As soon as I got my hands on the new laptop I was impressed with its look and hardware features. But my main concern was the fact that the new box is running on Vista Business. What I’ve heard about Vista is not so great. Well, I thought I shouldn’t trust on rumors and should try it my self.
First thing was to get all the software installed. One thing I noticed during installations is that you better run the installer under admin rights. (Choose ‘Run as Administrator’ from the right click menu). The behavior in Vista is such that although your logged in user could be belonging to Local admin group you will have to explicitly mention to the OS that you actually need Admin rights whenever you execute something.
From the point of getting everything installed it took me nearly 4 -5 days of spare time to get my development environment to a workable state. Main challenges were with getting IIS 7 to run my web applications and enabling them to be debuggable with Visual Studio. Listed below are some of the steps I did while achieving this feat. Please note that I plan to explore more in to why Vista has these restrictions and on the way discover a few more things to share on the blog.
1. Turn on IIS related features/requirements
- General instructions -http://geekswithblogs.net/ranganh/archive/2008/01/31/visual-studio-2005-windows-vista-and-iis7.aspx
- VS 2005 Debuggability - http://weblogs.asp.net/scottgu/archive/2006/09/19/Tip_2F00_Trick_3A00_-Using-IIS7-on-Vista-with-VS-2005.aspx
(I actually disabled UAC which in turn got rid of the annoying gray screen asking me ‘Are you really sure?’ every time I try to do start something productive)
2. Turn on Windows Authentication
For the web application you are trying to run you need to enable Windows Authentication.
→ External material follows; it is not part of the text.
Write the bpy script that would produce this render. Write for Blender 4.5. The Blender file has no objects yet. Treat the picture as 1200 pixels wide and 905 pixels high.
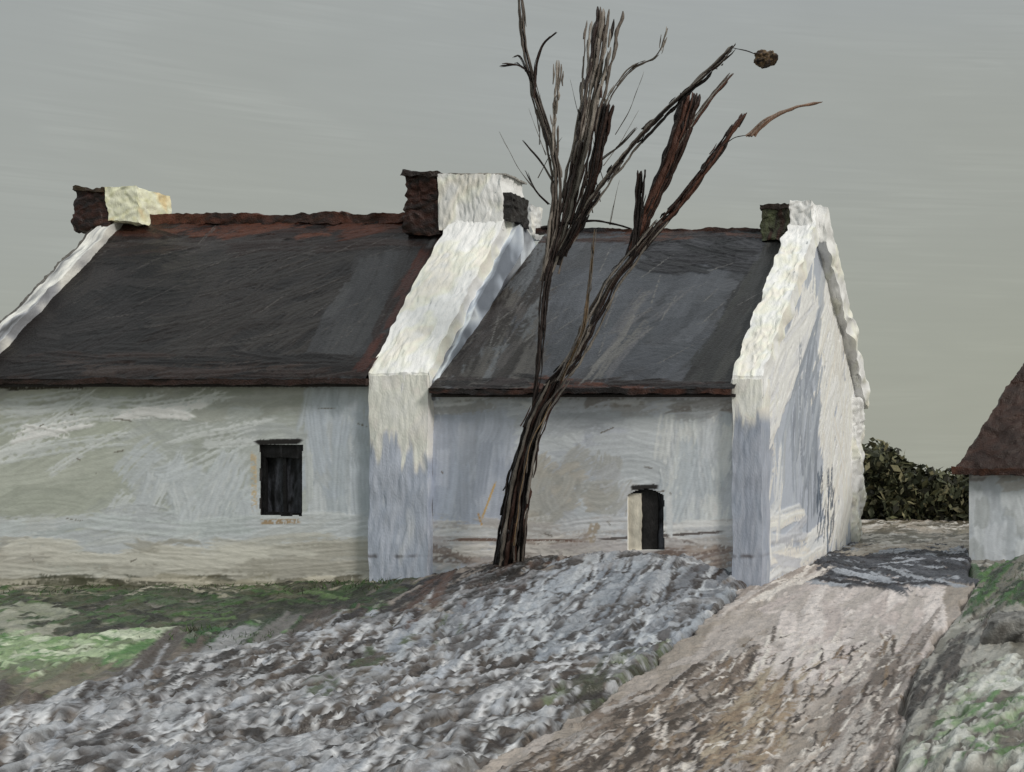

Just select the web application in inetmgr and go to security > authentication and enable it.
3. Using the Classic .Net Application Pool
One of my friends suggested to use Classic .Net application pool and I did configure my application to run on that. But I will do more reading and testing to find out why or why not we can run our applications in Default App Pool in IIS 7.

1 comments:
I found out that Integrated Windows authentication is not installed by default.
As such, you'll need to go to the Add/Remove programs | "Turn Windows Features on or off".
Then, drill down to "Internet Information Services" | "World Wide Web" services" | Security | "Windows Authentication"
Finally, make sure "Windows Authentication" is checked, and let Windows do its install voodoo.
After this completes, bring up the the IIS Manager, go to "Authentication" in the IIS group. You should see "Windows Authentication" has been added to the list. Make sure to enable it, as the default seems to be disabled.